At length, after a year had passed, two vessels were seen approaching the island. Despair was succeeded by delirium of joy. The mutineers, weary of license and crime, hastened from their dispersion, and implored the forgiveness of the kind-hearted admiral. He pardoned the wretches; and all who survived the dissipation and the hardships of the year were transferred to Hayti.

Here an appalling spectacle of oppression and of wretchedness met the eye of Columbus. New rulers were in command. The off-scouring of Spain had flocked as adventurers to the doomed island. The natives, who had received Columbus with almost celestial kindness, were converted into slaves, and were driven by the lash to the fields and the mines. If, in irrepressible yearnings for liberty, they attempted to escape and fled to the mountains, their brutal taskmasters, with guns and bloodhounds, pursued them and hunted them down as if they were beasts of prey. Las Casas describes these outrages in terms which excite in every humane heart emotions of grief and indignation. Many of the natives in despair killed themselves; mothers destroyed their own children to save them from the doom of slavery. In less than twelve years, under these atrocities, several hundred thousand of the natives had perished, and before one short half century had passed the whole native population had sunk in misery to the grave.


[Illustration]

The rescue.

Columbus was by nature eminently a humane man. These awful calamities, which he had been instrumental in bringing upon the island, lacerated his soul. His whole life had been a sublime tragedy, with but here and there a gleam of joy. Again he embarked for Spain. Disasters seemed to pursue him every step of his way. Storm after storm beat fiercely upon his crazy bark. When he arrived, he was so exhausted by pain and mental suffering that he could not sit upon a horse. He was removed to Seville, where he hoped to find a little repose. Poverty now stared him in the face. Isabella was upon her death-bed, and soon breathed her last. Ferdinand was heartless, and incapable of generous impulses. In a letter to his son, Columbus sadly writes:

"I live by borrowing. Little have I profited by twenty years of service with such toils and perils, since at present I do not own a roof in Spain.

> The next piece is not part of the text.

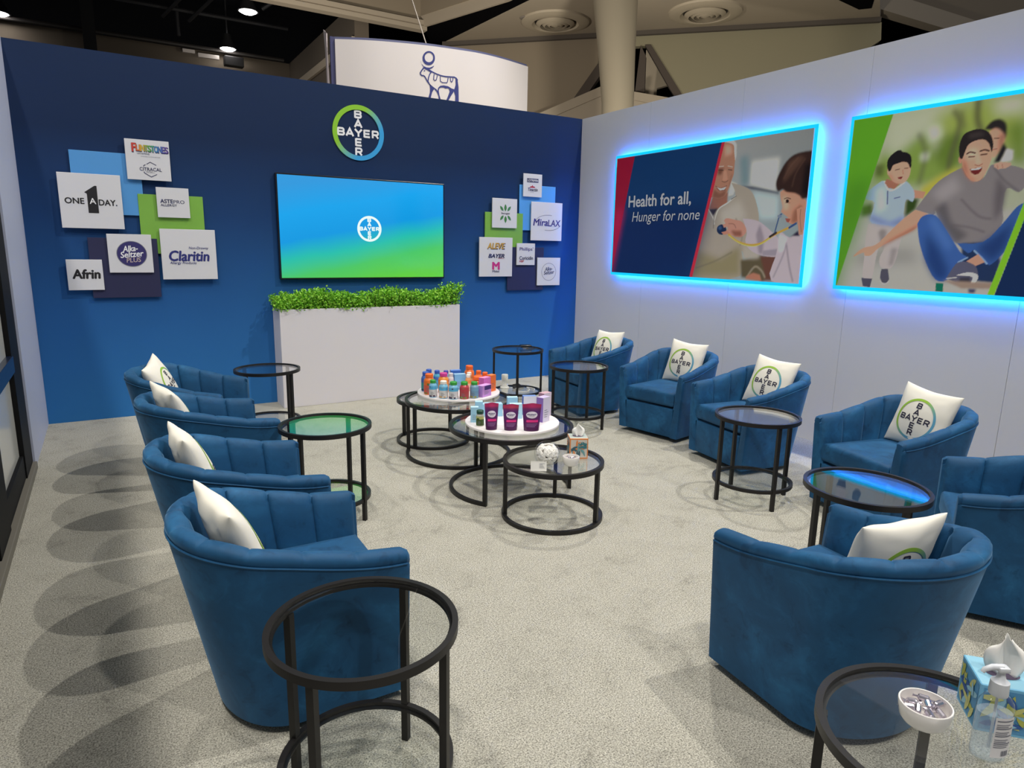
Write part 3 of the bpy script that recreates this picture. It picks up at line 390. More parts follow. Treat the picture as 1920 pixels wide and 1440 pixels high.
bm = bm_new(); c = UV(20.35, -4.75, 7.99); lathe(bm, [(0.22, 7.995), (0.2, 7.97), (0.0, 7.965)], 32, (c.x, c.y)); tag(obj('ceiling_speaker', bm, M('speaker_grey', (132, 122, 112), 0.8)), 'small flat grey disc on the beige soffit beside the left round vent', 'ceiling speaker')
# flood lamps in the dark roof
LAMP = M('lamp_glow', (255, 255, 255), emit=(1, 0.97, 0.94, 1), estr=30.0)
def hall_lamp(p, lb):
    t = thing('hall_lamp', lb, 'lamp', p, group='hall lamps')
    bm = bm_new(); lathe(bm, [(0.12, 0.5), (0.15, 0.35), (0.30, 0.02), (0.31, 0.0), (0.27, 0.0), (0.12, 0.30)], 28, cap=False); obj('reflector', bm, M('lamp_housing', (40, 40, 42), 0.5, 0.3), t, smooth=True)
    bm = bm_new(); lathe(bm, [(0.26, 0.0), (0.17, -0.05), (0.0, -0.07)], 28, cap=False); obj('lens', bm, LAMP, t)
    bm = bm_new(); tube(bm, [(0, 0, 0.45), (0, 0, 1.7)], 0.025, 8); obj('stem', bm, TRUSS, t)
    return t
hall_lamp((4.476, 23.506, 8.5), 'bright hall lamp in the dark roof, nearest the beige beam')
hall_lamp((4.557, 28.0, 8.44), 'bright hall lamp just above the far beige hall wall')
hall_lamp((-2.155, 28.0, 8.44), 'bright hall lamp at the far left edge of the roof')
# boxes on the far hall wall
bm = bm_new(); box(bm, -0.2, 0.2, -0.12, 0.0, -0.06, 0.06, 0.01); tag(obj('wall_fitting', bm, M('fitting_white', (205, 196, 190), 0.6), loc=(3.25, 28.2, 8.2)), 'short white fitting on the far beige hall wall', 'wall fitting')
bm = bm_new(); box(bm, -0.35, 0.35, -0.12, 0.0, -0.07, 0.07, 0.01); tag(obj('wall_fitting', bm, MATS['fitting_white'], loc=(3.9, 28.2, 8.12)), 'longer white fitting left of the black speaker on the hall wall', 'wall fitting')
bm = bm_new(); box(bm, -0.33, 0.33, -0.35, 0.0, -0.16, 0.16, 0.02); tag(obj('wall_speaker', bm, M('speaker_black', (24, 22, 24), 0.7), loc=(4.75, 28.3, 8.05)), 'small black speaker box on the far beige hall wall', 'speaker')

# ------------------------------------------------------------------ curved hanging banner
ban = thing('hanging_banner', 'curved white hanging banner with dark blue bull emblem above the blue wall', 'banner', (4.0, 8.5, 3.0))
BAN = smooth_path([(2.715, 8.907, 0), (3.138, 8.694, 0), (3.71, 8.514, 0), (4.131, 8.449, 0), (4.509, 8.421, 0), (4.912, 8.481, 0), (5.385, 8.616, 0)], 6)
def strip(bm, path, z0, z1, dy, off):
    V = []
    for p in path: V.append([bm.verts.new(Vector((p.x, p.y + d, z)) - Vector((4.0, 8.5, 3.0))) for z, d in ((z0, 0), (z1, 0), (z1, dy), (z0, dy))])
    for a, b in zip(V, V[1:]):
        for e in range(4): bm.faces.new((a[e], b[e], b[(e+1) % 4], a[(e+1) % 4]))
    bm.faces.new(V[0][::-1]); bm.faces.new(V[-1]); return bm
bm = bm_new(); strip(bm, BAN, 2.75, 4.05, 0.03, 0); obj('fabric', bm, M('banner_fabric', (236, 228, 224), 0.8, spec=0.1), ban, smooth=30)
bm = bm_new(); strip(bm, [Vector((p.x, p.y + 0.035, 0)) for p in BAN], 3.95, 4.085, 0.05, 0); obj('top_rail', bm, M('banner_rail', (92, 96, 130), 0.5), ban)
bm = bm_new(); box(bm, 2.66-4, 2.715-4, 8.93-8.5, 8.96-8.5, -0.25, 1.08); obj('end_edge', bm, M('banner_edge_navy', (44, 46, 92), 0.6), ban)
bm = bm_new(); V = [(2.62, 8.98, 2.75), (2.69, 9.00, 2.75), (2.745, 9.44, 4.28), (2.725, 9.44, 4.29), (2.645, 9.03, 4.14)]; V = [Vector(p) - Vector((4, 8.5, 3)) for p in V]
a = [bm.verts.new(p) for p in V]; b = [bm.verts.new(p + Vector((0.02, 0.03, 0))) for p in V]; bm.faces.new(a); bm.faces.new(b[::-1])
for i in range(5): bm.faces.new((a[i], a[(i+1) % 5], b[(i+1) % 5], b[i]))
obj('end_fin', bm, M('banner_fin', (240, 226, 226), 0.7), ban)
A0 = Vector((3.71, 8.514, 0)); AD = Vector((0.987, -0.161, 0)); AN = Vector((-0.161, -0.987, 0))
def ban_at(s):
    q = A0 + AD*s; best = None
    for p, r in zip(BAN, BAN[1:]):
        if p.x <= q.x <= r.x: return p.lerp(r, (q.x-p.x)/(r.x-p.x))
    return q
def ban_plane(a, b, d=0.0):
    q = ban_at(a/1000.0); return Vector((q.x - 4.0 , q.y - 8.5 - 0.004 - d, 1.05 + b/1000.0))
bm = bm_new()
for q in BULL_P:
    tr = tessellate_polygon([[Vector((x, y, 0)) for x, y in q]]); V = [bm.verts.new(ban_plane(x, y)) for x, y in q]
    for t in tr:
        try: bm.faces.new([V[i] for i in t])
        except ValueError: pass
for i, l in enumerate(BULL_L): ribbon(bm, [tuple(p) for p in l], (15, 15, 13, 10, 10, 10, 12)[i], ban_plane)
VO = [bm.verts.new(ban_plane(*p)) for p in BULL_RO]; VI = [bm.verts.new(ban_plane(*p)) for p in BULL_RI]
for i in range(32): j = (i+1) % 32; bm.faces.new((VO[i], VO[j], VI[j], VI[i]))
obj('bull_emblem', bm, M('emblem_blue', (50, 58, 128), 0.7), ban)
bm = bm_new(); tube(bm, [(-0.2, 0.06, 1.08), (-0.52, 0.55, 2.6), (-0.6, 0.7, 7.2)], 0.008, 6); obj('hanging_wire', bm, M('wire_steel', (190, 180, 168), 0.4, 0.6), ban)

# ================================================================== signs on the blue wall
def sign(name, label, x0, x1, z0, z1, off, mat, group, cat='sign', th=0.012):
    bm = bm_new(); cx, cz = (x0+x1)/2, (z0+z1)/2
    box(bm, x0-cx, x1-cx, -th, 0, z0-cz, z1-cz, 0.0015, 1)
    t = thing(name, label, cat, (cx, YB-off+th, cz), group=group)
    obj('panel', bm, mat, t)
    bm = bm_new(); box(bm, -0.05, 0.05, 0.0, off-th, -0.05, 0.05); obj('standoff', bm, DARK_BASE, t)
    t['w'] = x1-x0; t['h'] = z1-z0
    def pl(a, b, d=0.0): return ((a-0.5)*(x1-x0), -th-0.0006-d, (b-0.5)*(z1-z0))   # panel fractions
    return t, pl, x1-x0, z1-z0
def tsign(t, pl, W, H, s, cx, cy, wd, ht, mat, **k):
    return text(s, cx*W, cy*H, wd*W if wd else None, ht*H if ht else None, lambda a, b, d=0.0: pl(a/W, b/H, d), mat, t, **k)
GL, GR = 'square signs left of the screen', 'square signs right of the screen'
SKY = M('sign_sky_blue', (78, 150, 214), 0.55); SKY2 = M('sign_sky_blue_right', (84, 160, 232), 0.55); GRN = M('sign_green', (122, 176, 66), 0.55); DRK = M('sign_dark_navy', (36, 38, 76), 0.55)
sign('square_sign', 'plain light blue square sign behind the rainbow-lettered white sign', -0.170, 0.334, 1.748, 2.249, 0.022, SKY, GL)
sign('square_sign', 'plain green square sign on the left half of the blue wall', 0.292, 0.798, 1.430, 1.929, 0.027, GRN, GL)
sign('square_sign', 'plain dark navy square sign behind the small black-lettered sign at left', -0.104, 0.409, 1.057, 1.558, 0.034, DRK, GL)
# house shaped numeral
t, pl, W, H = sign('square_sign', 'large white square sign with a black numeral one shaped like a tower', -0.267, 0.174, 1.631, 2.067, 0.055, WHITE_SIGN, GL)
bm = bm_new(); q = [(.40,.66),(.57,.785),(.605,.785),(.605,.285),(.44,.285),(.44,.635)]
V = [bm.verts.new(pl(a, b, 0.001)) for a, b in q]
for tr in tessellate_polygon([[Vector((a, b, 0)) for a, b in q]]): bm.faces.new([V[i] for i in tr])
obj('numeral_one', bm, INK, t)
tsign(t, pl, W, H, 'ONE', .235, .50, .30, .105, INK, bold=.022); tsign(t, pl, W, H, 'A', .523, .505, .10, .105, WHITE_INK, bold=.012, d=.0022); tsign(t, pl, W, H, 'DAY.', .765, .485, .29, .105, INK, bold=.022)
# rainbow word and hexagon
t, pl, W, H = sign('square_sign', 'white square sign with rainbow lettering above a dark hexagon', 0.229, 0.559, 2.043, 2.368, 0.055, WHITE_SIGN, GL)
cols = [(196,60,50),(206,100,50),(204,140,50),(200,172,60),(150,170,60),(90,160,70),(60,150,120),(60,130,180),(64,104,170),(84,84,160),(98,72,150)]
xs = .155
for i, ch in enumerate('FLINTSTONES'):
    big = 1.35 if i == 0 else 1.0; wd = {'I': .03, 'F': .085, 'N': .075, 'O': .08}.get(ch, .068)
    mc = M('rainbow_%d' % i, cols[i], 0.6)
    tsign(t, pl, W, H, ch, xs+wd/2+.006, .80-.002*i-.01, wd*1.12, .165*big, NAVY_INK, bold=.03, d=.0008); tsign(t, pl, W, H, ch, xs+wd/2, .81-.002*i-.01, wd, .15*big, mc, bold=.03, d=.0018)
    xs += wd + .006
tsign(t, pl, W, H, 'VITAMINS', .40, .655, .28, .045, GREY_INK, bold=.01); tsign(t, pl, W, H, 'TOTAL FAMILY NUTRITION AND MORE', .56, .585, .44, .022, GREY_INK)
bm = bm_new(); hx = lambda a: (.54+.17*math.sin(R(a))*1.0, .27+.185*math.cos(R(a)))
for pts in ([(.385,.335),(.392,.365),(.43,.385)], [(.455,.398), hx(0), hx(52)], [(.385,.21), hx(240), hx(180), hx(128)]): ribbon(bm, [(a*W, b*H) for a, b in pts], .016*W, lambda a, b, d=0.0: pl(a/W, b/H, d+.001))
obj('hexagon_emblem', bm, NAVY_INK, t)
tsign(t, pl, W, H, 'CITRACAL', .54, .275, .50, .085, NAVY_INK, bold=.008); tsign(t, pl, W, H, 'CALCIUM\nSUPPLEMENT', .53, .205, .20, .045, GREY_INK)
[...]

If I desire to eat or sleep, I have no resort but an inn, and for the most times have not wherewithal to pay my bill."

Still the fires of heroic enterprise glowed in the veins of this strange and indomitable man. While helpless on his bed at Seville, and having already passed his three-score years and ten, with undying enthusiasm he was still planning new and gigantic enterprises, when death came with that summons which all must heed.

It was the 20th of May, 1506. With pious resignation he surrendered himself to the king of terrors. He was perfectly willing to depart "beyond the cares of this rough and weary world." Uttering devoutly the words, "Into thy hands, O Lord, I commit my spirit," he breathed his last. His remains were deposited in the Convent of St. Francisco at Seville. Thirty years afterwards they were removed to St. Domingo, on the island of Hayti. Upon the cession of the island to the French, in 1795, they were transferred by the Spanish authorities to the Cathedral of Havana in Cuba.

In this brief sketch of the career of Columbus, a career more full of wonderful adventure than that of almost any other man, we have of course been compelled to omit many occurrences of great interest. But we could not say less than we have done, consistently with our plan of giving a faithful narrative of the Romance of Spanish History.